Malerkotla — A City of Sufi Music
Karamat Ali & Party come from Malerkotla, a small city in the Sangrur district of Punjab that holds a unique place in the cultural and spiritual geography of the region. Malerkotla is Punjab's only Muslim-majority city, and it has a centuries-old tradition of Sufi music and devotional culture. The qawwali tradition here draws on the full depth of North Indian classical music — Hindustani ragas, talas, and the improvisational vocabulary of khayal and thumri — while remaining rooted in the specific spiritual requirements of the Sufi mehfil.
Karamat Ali comes from a family with deep roots in this tradition. Like the great qawwali families of Delhi and Pakistan, his musical education began in childhood — learning not just the notes and rhythms but the poetry, the spiritual contexts, and the inner attitude that makes qawwali what it is.
The Repertoire — Centuries of Sufi Poetry
A Karamat Ali & Party performance at Nakodar draws on a vast repertoire of Sufi poetry spanning multiple languages and centuries. The classical Punjabi poets — Bulleh Shah, Waris Shah, Sultan Bahu, Shah Husain — provide some of the most emotionally powerful material. Urdu poets from the Mughal and post-Mughal traditions contribute their own refined spiritual poetry. Devotional compositions specifically written for the Nakodar darbaar and for the veneration of Hazrat Baba Murad Shah Ji form the core of the Nakodar mehfil repertoire.
The opening of a Karamat Ali mehfil typically begins with a hamd (praise of God) and naat (praise of the Prophet), establishing the sacred frame of the gathering before moving into the more devotional and emotionally intense qalams dedicated to the saints. As the night deepens and the audience settles into a state of receptive listening, the performers move gradually into the most powerful material — extended pieces with complex improvisational passages, building waves of musical intensity that carry the audience into states of deep spiritual opening.
The All-Night Mehfil — An Experience Unlike Any Other
The all-night qawwali mehfil at the Nakodar uras typically begins after the evening prayers and continues until dawn — a stretch of eight to ten hours of unbroken musical devotion. For those who have never sat through an all-night qawwali, the experience is difficult to prepare for. In the first hours, the music feels like music. As the night deepens, something shifts: the music begins to feel less like an external event and more like something that is happening inside you. By the pre-dawn hours, when the most profound compositions are typically performed, the boundary between listener and music has often blurred entirely.
Karamat Ali & Party are masters of this long arc.
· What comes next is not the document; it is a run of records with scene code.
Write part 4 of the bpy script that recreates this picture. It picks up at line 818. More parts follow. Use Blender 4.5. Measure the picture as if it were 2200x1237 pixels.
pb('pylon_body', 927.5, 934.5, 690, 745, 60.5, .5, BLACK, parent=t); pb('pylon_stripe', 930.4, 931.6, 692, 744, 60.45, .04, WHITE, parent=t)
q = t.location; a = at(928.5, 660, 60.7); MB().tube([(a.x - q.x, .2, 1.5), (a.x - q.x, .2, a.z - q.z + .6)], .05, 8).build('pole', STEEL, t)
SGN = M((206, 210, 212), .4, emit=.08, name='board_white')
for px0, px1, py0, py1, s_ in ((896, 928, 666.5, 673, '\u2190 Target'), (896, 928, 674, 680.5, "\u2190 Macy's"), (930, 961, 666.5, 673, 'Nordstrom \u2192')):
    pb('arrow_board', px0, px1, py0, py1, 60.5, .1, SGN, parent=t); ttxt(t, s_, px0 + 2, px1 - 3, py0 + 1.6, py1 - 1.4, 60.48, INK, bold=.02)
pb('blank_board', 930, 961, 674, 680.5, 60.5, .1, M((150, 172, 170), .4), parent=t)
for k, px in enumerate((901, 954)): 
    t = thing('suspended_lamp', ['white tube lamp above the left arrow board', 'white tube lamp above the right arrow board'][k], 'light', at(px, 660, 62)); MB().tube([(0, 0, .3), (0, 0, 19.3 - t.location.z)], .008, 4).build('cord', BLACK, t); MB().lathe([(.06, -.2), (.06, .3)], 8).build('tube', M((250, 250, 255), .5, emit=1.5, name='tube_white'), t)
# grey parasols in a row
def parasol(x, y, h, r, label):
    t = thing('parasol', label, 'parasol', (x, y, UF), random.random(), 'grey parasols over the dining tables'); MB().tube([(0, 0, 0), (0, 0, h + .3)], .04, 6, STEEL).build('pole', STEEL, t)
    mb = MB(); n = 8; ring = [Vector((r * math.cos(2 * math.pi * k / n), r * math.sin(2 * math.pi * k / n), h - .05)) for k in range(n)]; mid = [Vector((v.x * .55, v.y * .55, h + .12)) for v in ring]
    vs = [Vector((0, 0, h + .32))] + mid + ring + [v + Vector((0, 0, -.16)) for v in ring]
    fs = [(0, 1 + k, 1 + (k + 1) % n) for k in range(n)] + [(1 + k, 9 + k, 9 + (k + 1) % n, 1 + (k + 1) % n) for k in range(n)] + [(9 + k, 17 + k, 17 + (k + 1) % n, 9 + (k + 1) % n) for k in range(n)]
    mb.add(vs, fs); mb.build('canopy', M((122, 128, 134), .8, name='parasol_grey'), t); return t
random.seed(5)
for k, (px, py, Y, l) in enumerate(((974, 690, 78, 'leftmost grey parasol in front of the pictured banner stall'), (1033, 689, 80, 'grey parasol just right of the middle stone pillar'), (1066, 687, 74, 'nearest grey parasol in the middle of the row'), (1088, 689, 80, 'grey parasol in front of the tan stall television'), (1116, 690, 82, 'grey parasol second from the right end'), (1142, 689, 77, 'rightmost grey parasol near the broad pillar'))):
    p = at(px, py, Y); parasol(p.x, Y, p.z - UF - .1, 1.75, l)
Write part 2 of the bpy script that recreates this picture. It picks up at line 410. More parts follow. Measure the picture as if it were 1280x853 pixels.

They understand the psychology and the spirituality of the extended mehfil — when to build intensity and when to allow it to settle, when to bring the audience to tears and when to lift them into joy, when to repeat a verse until it has opened something in every heart present.
Their Relationship With the Darbaar
The relationship between Karamat Ali & Party and Dera Baba Murad Shah Ji is not merely professional. Like Gurdas Maan, they are genuine devotees of the darbaar — the Nakodar mehfil is not just a performance engagement but an act of spiritual service. They speak of the darbaar with the reverence of seekers, not performers, and this sincerity is audible in every note they play and every verse they sing at Nakodar.